**DIRECTIONS FOR THIS TASK:** Exactly reproduce the lines that follow.

**DATA EXTRACT:**
* start *

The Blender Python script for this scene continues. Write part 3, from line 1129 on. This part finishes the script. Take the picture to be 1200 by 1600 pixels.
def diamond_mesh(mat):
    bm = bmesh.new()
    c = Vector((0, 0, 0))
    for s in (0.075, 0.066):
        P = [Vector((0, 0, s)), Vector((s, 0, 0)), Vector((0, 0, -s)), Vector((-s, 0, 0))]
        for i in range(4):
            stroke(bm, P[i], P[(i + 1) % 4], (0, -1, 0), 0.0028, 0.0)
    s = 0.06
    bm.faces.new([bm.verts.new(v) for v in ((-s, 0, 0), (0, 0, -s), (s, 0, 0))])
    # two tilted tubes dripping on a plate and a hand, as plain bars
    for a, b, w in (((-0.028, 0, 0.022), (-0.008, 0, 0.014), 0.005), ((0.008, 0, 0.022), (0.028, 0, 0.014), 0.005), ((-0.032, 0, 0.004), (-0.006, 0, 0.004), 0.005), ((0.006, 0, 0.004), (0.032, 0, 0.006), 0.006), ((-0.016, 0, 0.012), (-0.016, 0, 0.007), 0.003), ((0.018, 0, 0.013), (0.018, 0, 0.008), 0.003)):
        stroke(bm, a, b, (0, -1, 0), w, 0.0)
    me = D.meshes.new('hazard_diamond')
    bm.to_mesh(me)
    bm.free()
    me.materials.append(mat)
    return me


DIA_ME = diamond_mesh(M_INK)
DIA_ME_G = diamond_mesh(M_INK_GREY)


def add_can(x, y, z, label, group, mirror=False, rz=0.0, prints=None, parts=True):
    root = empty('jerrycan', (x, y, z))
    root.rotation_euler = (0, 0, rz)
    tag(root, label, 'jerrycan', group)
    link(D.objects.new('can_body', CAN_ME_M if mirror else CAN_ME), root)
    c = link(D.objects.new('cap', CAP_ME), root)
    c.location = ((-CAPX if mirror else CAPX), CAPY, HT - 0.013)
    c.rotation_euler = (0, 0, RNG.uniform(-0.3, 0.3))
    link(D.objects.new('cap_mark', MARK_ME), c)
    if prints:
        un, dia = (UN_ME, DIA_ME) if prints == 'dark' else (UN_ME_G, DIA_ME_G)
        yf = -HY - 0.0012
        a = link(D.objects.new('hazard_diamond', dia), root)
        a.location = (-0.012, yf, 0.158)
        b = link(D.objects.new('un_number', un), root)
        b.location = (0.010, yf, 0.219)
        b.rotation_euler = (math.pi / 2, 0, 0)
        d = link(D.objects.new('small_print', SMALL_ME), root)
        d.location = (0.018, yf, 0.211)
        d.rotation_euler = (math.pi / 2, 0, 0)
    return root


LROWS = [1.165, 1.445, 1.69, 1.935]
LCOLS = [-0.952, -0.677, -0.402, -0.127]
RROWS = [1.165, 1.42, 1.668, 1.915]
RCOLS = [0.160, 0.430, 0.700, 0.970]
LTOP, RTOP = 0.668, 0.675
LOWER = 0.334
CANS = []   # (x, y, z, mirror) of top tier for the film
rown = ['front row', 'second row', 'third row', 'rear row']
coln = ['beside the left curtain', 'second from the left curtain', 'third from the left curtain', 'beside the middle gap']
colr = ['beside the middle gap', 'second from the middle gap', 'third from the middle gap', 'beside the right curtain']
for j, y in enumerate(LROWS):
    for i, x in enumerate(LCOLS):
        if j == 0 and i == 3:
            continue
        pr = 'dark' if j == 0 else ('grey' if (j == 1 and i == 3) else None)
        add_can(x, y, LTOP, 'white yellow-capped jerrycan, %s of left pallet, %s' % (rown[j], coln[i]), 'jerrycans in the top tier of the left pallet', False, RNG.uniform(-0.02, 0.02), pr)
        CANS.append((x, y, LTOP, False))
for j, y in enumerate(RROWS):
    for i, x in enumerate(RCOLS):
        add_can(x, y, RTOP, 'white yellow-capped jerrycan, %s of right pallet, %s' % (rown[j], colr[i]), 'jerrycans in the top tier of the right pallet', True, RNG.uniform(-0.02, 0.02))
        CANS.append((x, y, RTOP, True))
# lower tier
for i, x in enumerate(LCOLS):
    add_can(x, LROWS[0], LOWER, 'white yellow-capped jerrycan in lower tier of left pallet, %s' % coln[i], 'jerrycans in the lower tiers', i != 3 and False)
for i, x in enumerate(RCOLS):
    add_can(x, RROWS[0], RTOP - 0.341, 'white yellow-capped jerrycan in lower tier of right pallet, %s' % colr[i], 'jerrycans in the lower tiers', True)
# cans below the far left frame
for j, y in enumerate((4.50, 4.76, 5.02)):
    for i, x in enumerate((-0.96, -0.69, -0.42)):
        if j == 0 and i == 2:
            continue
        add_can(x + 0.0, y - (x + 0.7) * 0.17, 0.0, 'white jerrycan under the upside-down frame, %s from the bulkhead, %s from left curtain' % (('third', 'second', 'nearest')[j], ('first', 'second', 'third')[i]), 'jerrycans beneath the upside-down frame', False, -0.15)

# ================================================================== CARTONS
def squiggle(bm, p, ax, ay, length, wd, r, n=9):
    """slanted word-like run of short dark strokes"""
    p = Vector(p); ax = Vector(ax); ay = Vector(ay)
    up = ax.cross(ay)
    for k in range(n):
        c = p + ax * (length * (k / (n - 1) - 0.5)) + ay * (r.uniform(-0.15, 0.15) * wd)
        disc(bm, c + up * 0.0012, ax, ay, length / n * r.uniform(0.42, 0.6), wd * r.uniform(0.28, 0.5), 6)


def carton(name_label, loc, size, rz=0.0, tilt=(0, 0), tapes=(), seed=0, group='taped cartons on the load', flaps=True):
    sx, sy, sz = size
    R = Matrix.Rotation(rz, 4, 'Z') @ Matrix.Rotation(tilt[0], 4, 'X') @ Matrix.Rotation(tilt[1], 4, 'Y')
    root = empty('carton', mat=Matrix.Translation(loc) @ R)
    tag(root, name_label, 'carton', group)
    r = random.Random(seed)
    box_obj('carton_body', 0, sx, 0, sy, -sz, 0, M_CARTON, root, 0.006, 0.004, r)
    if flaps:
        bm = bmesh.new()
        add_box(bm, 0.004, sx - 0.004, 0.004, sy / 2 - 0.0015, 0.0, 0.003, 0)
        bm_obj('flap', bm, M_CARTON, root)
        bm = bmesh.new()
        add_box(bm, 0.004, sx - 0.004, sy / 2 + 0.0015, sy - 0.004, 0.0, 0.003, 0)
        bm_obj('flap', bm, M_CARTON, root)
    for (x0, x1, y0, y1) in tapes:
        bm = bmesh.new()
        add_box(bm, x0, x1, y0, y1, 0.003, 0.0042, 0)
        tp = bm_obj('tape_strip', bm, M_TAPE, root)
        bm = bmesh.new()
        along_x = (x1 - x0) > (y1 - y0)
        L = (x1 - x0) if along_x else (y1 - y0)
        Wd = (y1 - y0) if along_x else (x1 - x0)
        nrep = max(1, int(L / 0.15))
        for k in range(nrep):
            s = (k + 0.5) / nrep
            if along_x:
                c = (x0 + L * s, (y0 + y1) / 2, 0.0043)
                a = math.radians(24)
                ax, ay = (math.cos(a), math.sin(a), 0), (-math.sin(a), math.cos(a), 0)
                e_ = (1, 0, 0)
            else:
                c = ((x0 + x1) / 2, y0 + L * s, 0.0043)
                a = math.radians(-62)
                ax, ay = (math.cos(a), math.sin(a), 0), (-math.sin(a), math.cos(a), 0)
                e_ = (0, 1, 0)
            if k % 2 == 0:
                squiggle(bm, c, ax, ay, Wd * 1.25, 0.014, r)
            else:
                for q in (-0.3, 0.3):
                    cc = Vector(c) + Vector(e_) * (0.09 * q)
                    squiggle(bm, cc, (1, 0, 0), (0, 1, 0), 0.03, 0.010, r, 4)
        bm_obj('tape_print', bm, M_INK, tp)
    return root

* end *

**EXERCISE RESULT:**
The Blender Python script for this scene continues. Write part 3, from line 1129 on. This part finishes the script. Take the picture to be 1200 by 1600 pixels.
def diamond_mesh(mat):
    bm = bmesh.new()
    c = Vector((0, 0, 0))
    for s in (0.075, 0.066):
        P = [Vector((0, 0, s)), Vector((s, 0, 0)), Vector((0, 0, -s)), Vector((-s, 0, 0))]
        for i in range(4):
            stroke(bm, P[i], P[(i + 1) % 4], (0, -1, 0), 0.0028, 0.0)
    s = 0.06
    bm.faces.new([bm.verts.new(v) for v in ((-s, 0, 0), (0, 0, -s), (s, 0, 0))])
    # two tilted tubes dripping on a plate and a hand, as plain bars
    for a, b, w in (((-0.028, 0, 0.022), (-0.008, 0, 0.014), 0.005), ((0.008, 0, 0.022), (0.028, 0, 0.014), 0.005), ((-0.032, 0, 0.004), (-0.006, 0, 0.004), 0.005), ((0.006, 0, 0.004), (0.032, 0, 0.006), 0.006), ((-0.016, 0, 0.012), (-0.016, 0, 0.007), 0.003), ((0.018, 0, 0.013), (0.018, 0, 0.008), 0.003)):
        stroke(bm, a, b, (0, -1, 0), w, 0.0)
    me = D.meshes.new('hazard_diamond')
    bm.to_mesh(me)
    bm.free()
    me.materials.append(mat)
    return me


DIA_ME = diamond_mesh(M_INK)
DIA_ME_G = diamond_mesh(M_INK_GREY)


def add_can(x, y, z, label, group, mirror=False, rz=0.0, prints=None, parts=True):
    root = empty('jerrycan', (x, y, z))
    root.rotation_euler = (0, 0, rz)
    tag(root, label, 'jerrycan', group)
    link(D.objects.new('can_body', CAN_ME_M if mirror else CAN_ME), root)
    c = link(D.objects.new('cap', CAP_ME), root)
    c.location = ((-CAPX if mirror else CAPX), CAPY, HT - 0.013)
    c.rotation_euler = (0, 0, RNG.uniform(-0.3, 0.3))
    link(D.objects.new('cap_mark', MARK_ME), c)
    if prints:
        un, dia = (UN_ME, DIA_ME) if prints == 'dark' else (UN_ME_G, DIA_ME_G)
        yf = -HY - 0.0012
        a = link(D.objects.new('hazard_diamond', dia), root)
        a.location = (-0.012, yf, 0.158)
        b = link(D.objects.new('un_number', un), root)
        b.location = (0.010, yf, 0.219)
        b.rotation_euler = (math.pi / 2, 0, 0)
        d = link(D.objects.new('small_print', SMALL_ME), root)
        d.location = (0.018, yf, 0.211)
        d.rotation_euler = (math.pi / 2, 0, 0)
    return root


LROWS = [1.165, 1.445, 1.69, 1.935]
LCOLS = [-0.952, -0.677, -0.402, -0.127]
RROWS = [1.165, 1.42, 1.668, 1.915]
RCOLS = [0.160, 0.430, 0.700, 0.970]
LTOP, RTOP = 0.668, 0.675
LOWER = 0.334
CANS = []   # (x, y, z, mirror) of top tier for the film
rown = ['front row', 'second row', 'third row', 'rear row']
coln = ['beside the left curtain', 'second from the left curtain', 'third from the left curtain', 'beside the middle gap']
colr = ['beside the middle gap', 'second from the middle gap', 'third from the middle gap', 'beside the right curtain']
for j, y in enumerate(LROWS):
    for i, x in enumerate(LCOLS):
        if j == 0 and i == 3:
            continue
        pr = 'dark' if j == 0 else ('grey' if (j == 1 and i == 3) else None)
        add_can(x, y, LTOP, 'white yellow-capped jerrycan, %s of left pallet, %s' % (rown[j], coln[i]), 'jerrycans in the top tier of the left pallet', False, RNG.uniform(-0.02, 0.02), pr)
        CANS.append((x, y, LTOP, False))
for j, y in enumerate(RROWS):
    for i, x in enumerate(RCOLS):
        add_can(x, y, RTOP, 'white yellow-capped jerrycan, %s of right pallet, %s' % (rown[j], colr[i]), 'jerrycans in the top tier of the right pallet', True, RNG.uniform(-0.02, 0.02))
        CANS.append((x, y, RTOP, True))
# lower tier
for i, x in enumerate(LCOLS):
    add_can(x, LROWS[0], LOWER, 'white yellow-capped jerrycan in lower tier of left pallet, %s' % coln[i], 'jerrycans in the lower tiers', i != 3 and False)
for i, x in enumerate(RCOLS):
    add_can(x, RROWS[0], RTOP - 0.341, 'white yellow-capped jerrycan in lower tier of right pallet, %s' % colr[i], 'jerrycans in the lower tiers', True)
# cans below the far left frame
for j, y in enumerate((4.50, 4.76, 5.02)):
    for i, x in enumerate((-0.96, -0.69, -0.42)):
        if j == 0 and i == 2:
            continue
        add_can(x + 0.0, y - (x + 0.7) * 0.17, 0.0, 'white jerrycan under the upside-down frame, %s from the bulkhead, %s from left curtain' % (('third', 'second', 'nearest')[j], ('first', 'second', 'third')[i]), 'jerrycans beneath the upside-down frame', False, -0.15)

# ================================================================== CARTONS
def squiggle(bm, p, ax, ay, length, wd, r, n=9):
    """slanted word-like run of short dark strokes"""
    p = Vector(p); ax = Vector(ax); ay = Vector(ay)
    up = ax.cross(ay)
    for k in range(n):
        c = p + ax * (length * (k / (n - 1) - 0.5)) + ay * (r.uniform(-0.15, 0.15) * wd)
        disc(bm, c + up * 0.0012, ax, ay, length / n * r.uniform(0.42, 0.6), wd * r.uniform(0.28, 0.5), 6)


def carton(name_label, loc, size, rz=0.0, tilt=(0, 0), tapes=(), seed=0, group='taped cartons on the load', flaps=True):
    sx, sy, sz = size
    R = Matrix.Rotation(rz, 4, 'Z') @ Matrix.Rotation(tilt[0], 4, 'X') @ Matrix.Rotation(tilt[1], 4, 'Y')
    root = empty('carton', mat=Matrix.Translation(loc) @ R)
    tag(root, name_label, 'carton', group)
    r = random.Random(seed)
    box_obj('carton_body', 0, sx, 0, sy, -sz, 0, M_CARTON, root, 0.006, 0.004, r)
    if flaps:
        bm = bmesh.new()
        add_box(bm, 0.004, sx - 0.004, 0.004, sy / 2 - 0.0015, 0.0, 0.003, 0)
        bm_obj('flap', bm, M_CARTON, root)
        bm = bmesh.new()
        add_box(bm, 0.004, sx - 0.004, sy / 2 + 0.0015, sy - 0.004, 0.0, 0.003, 0)
        bm_obj('flap', bm, M_CARTON, root)
    for (x0, x1, y0, y1) in tapes:
        bm = bmesh.new()
        add_box(bm, x0, x1, y0, y1, 0.003, 0.0042, 0)
        tp = bm_obj('tape_strip', bm, M_TAPE, root)
        bm = bmesh.new()
        along_x = (x1 - x0) > (y1 - y0)
        L = (x1 - x0) if along_x else (y1 - y0)
        Wd = (y1 - y0) if along_x else (x1 - x0)
        nrep = max(1, int(L / 0.15))
        for k in range(nrep):
            s = (k + 0.5) / nrep
            if along_x:
                c = (x0 + L * s, (y0 + y1) / 2, 0.0043)
                a = math.radians(24)
                ax, ay = (math.cos(a), math.sin(a), 0), (-math.sin(a), math.cos(a), 0)
                e_ = (1, 0, 0)
            else:
                c = ((x0 + x1) / 2, y0 + L * s, 0.0043)
                a = math.radians(-62)
                ax, ay = (math.cos(a), math.sin(a), 0), (-math.sin(a), math.cos(a), 0)
                e_ = (0, 1, 0)
            if k % 2 == 0:
                squiggle(bm, c, ax, ay, Wd * 1.25, 0.014, r)
            else:
                for q in (-0.3, 0.3):
                    cc = Vector(c) + Vector(e_) * (0.09 * q)
                    squiggle(bm, cc, (1, 0, 0), (0, 1, 0), 0.03, 0.010, r, 4)
        bm_obj('tape_print', bm, M_INK, tp)
    return root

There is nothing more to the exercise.